# Written task:
Using the listing below, give again exactly the lines from the line with "Build this scene" to the line with "LAMP_Y = (-1.25, -0.421)", inclusive, without the pictures.

# Supplied records:
<<<<
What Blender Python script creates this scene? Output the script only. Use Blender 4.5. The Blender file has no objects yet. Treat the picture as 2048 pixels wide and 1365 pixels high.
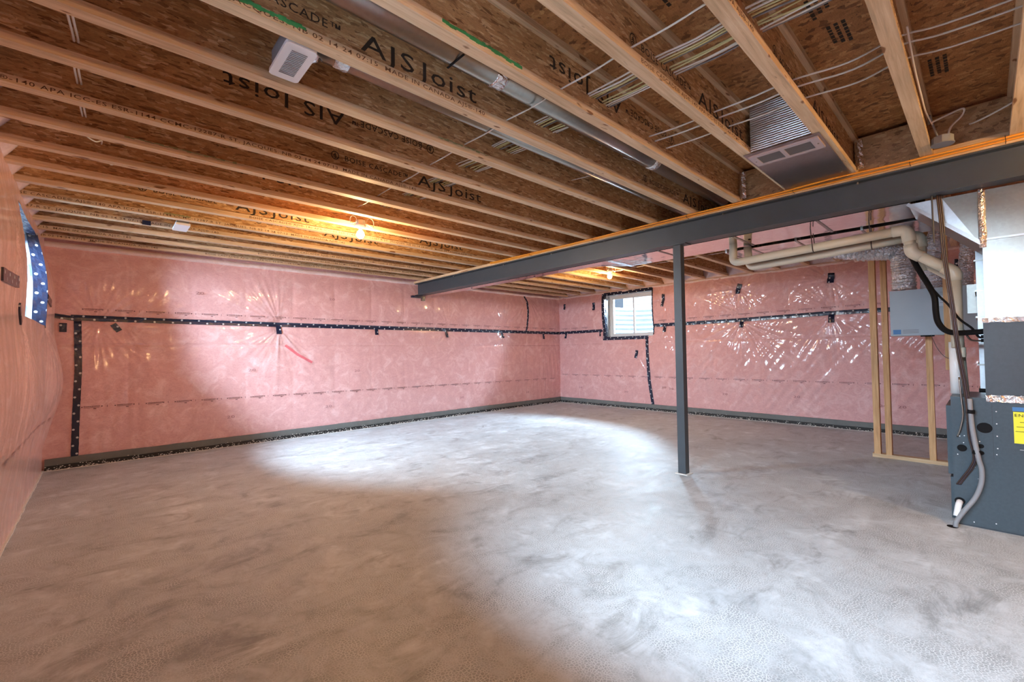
import bpy, math, random
import numpy as np
from mathutils import Vector, Matrix
rnd = random.Random(7)
SC = bpy.context.scene
COL = SC.collection

# ------------------------------------------------------------------ camera
YAW, PITCH, ROLL, FPX, CZ = 0.7509513, 0.0244262, -0.0149221, 883.547, 1.21622
def make_camera():
    cy, sy = math.cos(YAW), math.sin(YAW)
    F = Vector((sy*math.cos(PITCH), cy*math.cos(PITCH), math.sin(PITCH)))
    R = Vector((cy, -sy, 0)); U = R.cross(F)
    R2 = math.cos(ROLL)*R + math.sin(ROLL)*U
    U2 = -math.sin(ROLL)*R + math.cos(ROLL)*U
    cam = bpy.data.cameras.new('camera'); ob = bpy.data.objects.new('camera', cam)
    M = Matrix((R2, U2, -F)).transposed().to_4x4(); M.translation = (0, 0, CZ)
    ob.matrix_world = M
    cam.sensor_width = 36; cam.lens = FPX*36/2048; cam.clip_start = 0.02
    COL.objects.link(ob); SC.camera = ob
make_camera()

# ------------------------------------------------------------------ light
SC.view_settings.view_transform = 'Standard'
SC.view_settings.look = 'None'
SC.view_settings.gamma = 1.0
SC.view_settings.use_curve_mapping = False
SC.view_settings.exposure = 0.22
SC.cycles.use_denoising = True
SC.cycles.max_bounces = 8
SC.cycles.diffuse_bounces = 5
SC.cycles.glossy_bounces = 4
SC.cycles.sample_clamp_indirect = 6
SC.cycles.caustics_reflective = False
SC.cycles.caustics_refractive = False
W = bpy.data.worlds.new('daylight'); SC.world = W; W.use_nodes = True
W.node_tree.nodes['Background'].inputs[0].default_value = (0.80, 0.90, 1.0, 1)
W.node_tree.nodes['Background'].inputs[1].default_value = 2.6

def area(name, loc, target, sx, sy, power, col):
    l = bpy.data.lights.new(name, 'AREA'); l.shape = 'RECTANGLE'; l.size = sx; l.size_y = sy
    l.energy = power; l.color = col
    o = bpy.data.objects.new(name, l); o.location = loc
    o.rotation_euler = (Vector(target)-Vector(loc)).to_track_quat('-Z', 'Y').to_euler()
    COL.objects.link(o); return o
DAY = (0.62, 0.82, 1.0)
area('sky_light_side_window', (-1.30, 5.45, 2.62), (0.9, 5.55, 1.1), 1.3, 1.3, 1600, DAY)
area('sky_light_near_window', (-1.40, 0.75, 2.86), (2.2, 1.2, 0.2), 2.3, 1.3, 1400, DAY)
area('sky_light_far_window', (9.10, 5.0, 2.75), (6.4, 4.4, 0.8), 1.3, 1.0, 1000, DAY)
WARM = (1.0, 0.60, 0.25)
def bulb_light(name, loc, power):
    l = bpy.data.lights.new(name, 'POINT'); l.energy = power; l.color = WARM; l.shadow_soft_size = 0.03
    o = bpy.data.objects.new(name, l); o.location = loc; COL.objects.link(o)

# ------------------------------------------------------------------ constants
S = 0.4064; Y0 = 1.8957; H = 2.5; FW = 0.0635
YA, XB, XL, YF = 7.0, 8.1, -0.45, -3.2
def jy(k): return Y0 + k*S - FW/2       # joist centre line
def yn(k): return Y0 + k*S - FW         # its near face
ORD = ['first','second','third','fourth','fifth','sixth','seventh','eighth','ninth','tenth','eleventh','twelfth',
       'thirteenth','fourteenth','fifteenth','sixteenth','seventeenth','eighteenth','nineteenth','twentieth']

# ------------------------------------------------------------------ materials
def newmat(name):
    m = bpy.data.materials.new(name); m.use_nodes = True
    nt = m.node_tree; b = nt.nodes['Principled BSDF']
    return m, nt, b
def N(nt, t, **kw):
    n = nt.nodes.new(t)
    for k, v in kw.items():
        if k.startswith('i_'):
            key = k[2:]; key = int(key) if key.isdigit() else key.replace('_', ' ')
            n.inputs[key].default_value = v
        else: setattr(n, k, v)
    return n
def L(nt, a, b): nt.links.new(a, b)
def ramp(nt, stops, fac=None, interp='LINEAR'):
    r = nt.nodes.new('ShaderNodeValToRGB'); r.color_ramp.interpolation = interp
    e = r.color_ramp.elements
    while len(e) < len(stops): e.new(0.5)
    for el, (p, c) in zip(e, stops):
        el.position = p; el.color = (*c, 1) if len(c) == 3 else c
    if fac is not None: L(nt, fac, r.inputs[0])
    return r
def coords(nt, scale=(1,1,1), rot=(0,0,0), loc=(0,0,0), out='Object'):
    tc = nt.nodes.new('ShaderNodeTexCoord'); mp = nt.nodes.new('ShaderNodeMapping')
    L(nt, tc.outputs[out], mp.inputs[0])
    mp.inputs['Scale'].default_value = scale; mp.inputs['Rotation'].default_value = rot; mp.inputs['Location'].default_value = loc
    return mp.outputs[0]
def world_coords(nt, scale=(1,1,1), rot=(0,0,0)):
    g = nt.nodes.new('ShaderNodeNewGeometry'); mp = nt.nodes.new('ShaderNodeMapping')
    L(nt, g.outputs['Position'], mp.inputs[0])
    mp.inputs['Scale'].default_value = scale; mp.inputs['Rotation'].default_value = rot
    return mp.outputs[0]
def noise(nt, vec, scale, detail=3, rough=0.55, dist=0.0):
    n = N(nt, 'ShaderNodeTexNoise'); L(nt, vec, n.inputs['Vector'])
    n.inputs['Scale'].default_value = scale; n.inputs['Detail'].default_value = detail
    n.inputs['Roughness'].default_value = rough; n.inputs['Distortion'].default_value = dist
    return n.outputs[0]
def mix(nt, fac, a, b, mode='MIX'):
    m = N(nt, 'ShaderNodeMix', data_type='RGBA', blend_type=mode)
    for s, v in ((m.inputs[0], fac), (m.inputs[6], a), (m.inputs[7], b)):
        if hasattr(v, 'is_linked') or hasattr(v, 'links'): L(nt, v, s)
        elif isinstance(v, tuple): s.default_value = (*v, 1) if len(v) == 3 else v
        else: s.default_value = v
    return m.outputs[2]
def bump(nt, b, height, strength, dist, sock='Normal'):
    n = N(nt, 'ShaderNodeBump'); n.inputs['Strength'].default_value = strength; n.inputs['Distance'].default_value = dist
    L(nt, height, n.inputs['Height']); L(nt, n.outputs[0], b.inputs[sock]); return n
def plain(name, col, rough=0.5, metal=0.0, spec=0.5, coat=0.0, var=0.12, vs=12.0, bmp=0.0):
    m, nt, b = newmat(name)
    v = coords(nt)
    f = noise(nt, v, vs, 4)
    c = mix(nt, f, tuple(x*(1-var) for x in col), tuple(min(1, x*(1+var)) for x in col))
    L(nt, c, b.inputs['Base Color'])
    b.inputs['Roughness'].default_value = rough; b.inputs['Metallic'].default_value = metal
    b.inputs['Specular IOR Level'].default_value = spec
    b.inputs['Coat Weight'].default_value = coat
    if bmp: bump(nt, b, noise(nt, v, vs*6, 3), bmp, 0.003)
    return m

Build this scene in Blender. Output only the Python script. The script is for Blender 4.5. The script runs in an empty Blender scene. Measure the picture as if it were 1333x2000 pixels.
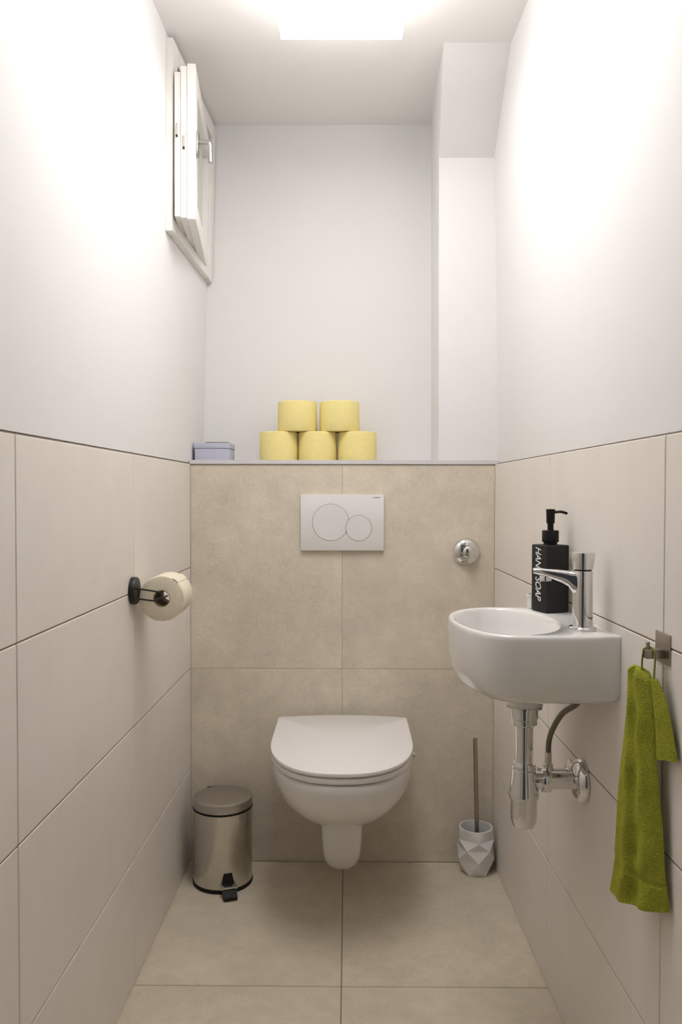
import bpy, bmesh, math
from mathutils import Vector, Matrix
PI = math.pi
C = bpy.context.scene.collection
S = bpy.context.scene

# ------------------------------------------------------------------ camera
f_px = 1578.17
yaw, pit, rol = -0.0088, -0.0235, 0.0016
cs, sn = math.cos(yaw), math.sin(yaw); cp, sp = math.cos(pit), math.sin(pit)
R0 = Vector((cs, -sn, 0)); F0 = Vector((cp*sn, cp*cs, sp)); U0 = Vector((-sp*sn, -sp*cs, cp))
R1 = R0*math.cos(rol) + U0*math.sin(rol); U1 = U0*math.cos(rol) - R0*math.sin(rol)
cam_d = bpy.data.cameras.new('camera'); cam = bpy.data.objects.new('camera', cam_d); C.objects.link(cam)
cam_d.sensor_fit = 'VERTICAL'; cam_d.sensor_height = 36.0; cam_d.lens = f_px/2000*36.0
cam_d.clip_start = 0.01
M = Matrix((R1, U1, -F0)).transposed().to_4x4(); M.translation = (0.0173, -2.399, 1.1056)
cam.matrix_world = M
S.camera = cam

# ------------------------------------------------------------------ world, light, exposure
w = bpy.data.worlds.new('world'); S.world = w; w.use_nodes = True
w.node_tree.nodes['Background'].inputs[0].default_value = (0.9, 0.95, 1, 1)
w.node_tree.nodes['Background'].inputs[1].default_value = 0.04
S.view_settings.view_transform = 'Standard'; S.view_settings.look = 'None'
S.view_settings.gamma = 1.0; S.view_settings.use_curve_mapping = False
S.view_settings.exposure = 0.12
LAMP_STRENGTH = 10.4
LAMP_Y = (-1.25, -0.421)      # the long flat ceiling lamp is the only light of the room

# ------------------------------------------------------------------ materials
def lin(c):
    return tuple((v/255/12.92 if v/255 <= .04045 else ((v/255+.055)/1.055)**2.4) for v in c) + (1,)
def mat(name, rgb, rough=.5, metal=0.0, coat=0.0, spec=.5, emis=0.0, emc=(1, 1, 1, 1), trans=0.0):
    m = bpy.data.materials.new(name); m.use_nodes = True
    b = m.node_tree.nodes['Principled BSDF']
    b.inputs['Base Color'].default_value = lin(rgb); b.inputs['Roughness'].default_value = rough
    b.inputs['Metallic'].default_value = metal; b.inputs['Coat Weight'].default_value = coat
    b.inputs['Specular IOR Level'].default_value = spec
    b.inputs['Transmission Weight'].default_value = trans
    if emis: b.inputs['Emission Strength'].default_value = emis; b.inputs['Emission Color'].default_value = emc
    return m
def nodes(m): return m.node_tree.nodes, m.node_tree.links, m.node_tree.nodes['Principled BSDF']
def noise_col(m, layers, rnd=True, stretch=(1, 1, 1)):
    """multiply base colour by several noise layers: (scale, detail, low, high)"""
    N, L, b = nodes(m)
    g = N.new('ShaderNodeNewGeometry'); pos = g.outputs['Position']
    mp = N.new('ShaderNodeMapping'); mp.inputs['Scale'].default_value = stretch
    L.new(pos, mp.inputs['Vector'])
    if rnd:
        oi = N.new('ShaderNodeObjectInfo'); ml = N.new('ShaderNodeMath'); ml.operation = 'MULTIPLY'; ml.inputs[1].default_value = 37.0
        L.new(oi.outputs['Random'], ml.inputs[0]); L.new(ml.outputs[0], mp.inputs['Location'])
    col = N.new('ShaderNodeRGB'); col.outputs[0].default_value = b.inputs['Base Color'].default_value
    out = col.outputs[0]
    for sc, det, lo, hi in layers:
        n = N.new('ShaderNodeTexNoise'); n.inputs['Scale'].default_value = sc; n.inputs['Detail'].default_value = det
        n.inputs['Roughness'].default_value = .65
        L.new(mp.outputs[0], n.inputs['Vector'])
        r = N.new('ShaderNodeMapRange'); r.inputs['From Min'].default_value = .3; r.inputs['From Max'].default_value = .7
        r.inputs['To Min'].default_value = lo; r.inputs['To Max'].default_value = hi
        L.new(n.outputs[0], r.inputs['Value'])
        mx = N.new('ShaderNodeMix'); mx.data_type = 'RGBA'; mx.blend_type = 'MULTIPLY'; mx.inputs['Factor'].default_value = 1
        L.new(out, mx.inputs['A']); L.new(r.outputs[0], mx.inputs['B']); out = mx.outputs['Result']
    L.new(out, b.inputs['Base Color']); return m
def bump(m, scale, strength, dist=.001, detail=3):
    N, L, b = nodes(m)
    g = N.new('ShaderNodeNewGeometry'); n = N.new('ShaderNodeTexNoise')
    n.inputs['Scale'].default_value = scale; n.inputs['Detail'].default_value = detail
    L.new(g.outputs['Position'], n.inputs['Vector'])
    bp = N.new('ShaderNodeBump'); bp.inputs['Strength'].default_value = strength; bp.inputs['Distance'].default_value = dist
    L.new(n.outputs[0], bp.inputs['Height']); L.new(bp.outputs[0], b.inputs['Normal']); return m

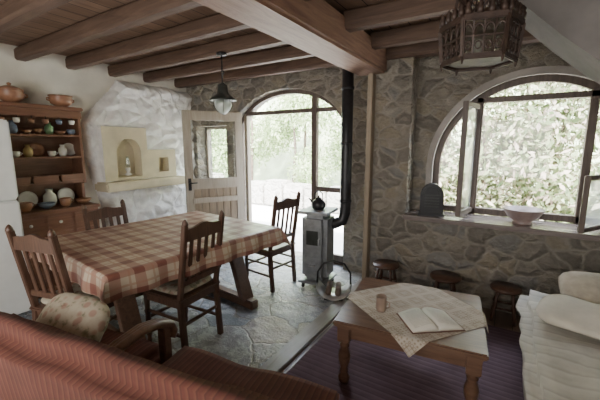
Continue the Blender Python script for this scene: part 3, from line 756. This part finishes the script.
>>>>
# Final result:
Build this scene in Blender. Output only the Python script. The script is for Blender 4.5. The script runs in an empty Blender scene. Measure the picture as if it were 1333x2000 pixels.
import bpy, bmesh, math
from mathutils import Vector, Matrix
PI = math.pi
C = bpy.context.scene.collection
S = bpy.context.scene

# ------------------------------------------------------------------ camera
f_px = 1578.17
yaw, pit, rol = -0.0088, -0.0235, 0.0016
cs, sn = math.cos(yaw), math.sin(yaw); cp, sp = math.cos(pit), math.sin(pit)
R0 = Vector((cs, -sn, 0)); F0 = Vector((cp*sn, cp*cs, sp)); U0 = Vector((-sp*sn, -sp*cs, cp))
R1 = R0*math.cos(rol) + U0*math.sin(rol); U1 = U0*math.cos(rol) - R0*math.sin(rol)
cam_d = bpy.data.cameras.new('camera'); cam = bpy.data.objects.new('camera', cam_d); C.objects.link(cam)
cam_d.sensor_fit = 'VERTICAL'; cam_d.sensor_height = 36.0; cam_d.lens = f_px/2000*36.0
cam_d.clip_start = 0.01
M = Matrix((R1, U1, -F0)).transposed().to_4x4(); M.translation = (0.0173, -2.399, 1.1056)
cam.matrix_world = M
S.camera = cam

# ------------------------------------------------------------------ world, light, exposure
w = bpy.data.worlds.new('world'); S.world = w; w.use_nodes = True
w.node_tree.nodes['Background'].inputs[0].default_value = (0.9, 0.95, 1, 1)
w.node_tree.nodes['Background'].inputs[1].default_value = 0.04
S.view_settings.view_transform = 'Standard'; S.view_settings.look = 'None'
S.view_settings.gamma = 1.0; S.view_settings.use_curve_mapping = False
S.view_settings.exposure = 0.12
LAMP_STRENGTH = 10.4
LAMP_Y = (-1.25, -0.421)      # the long flat ceiling lamp is the only light of the room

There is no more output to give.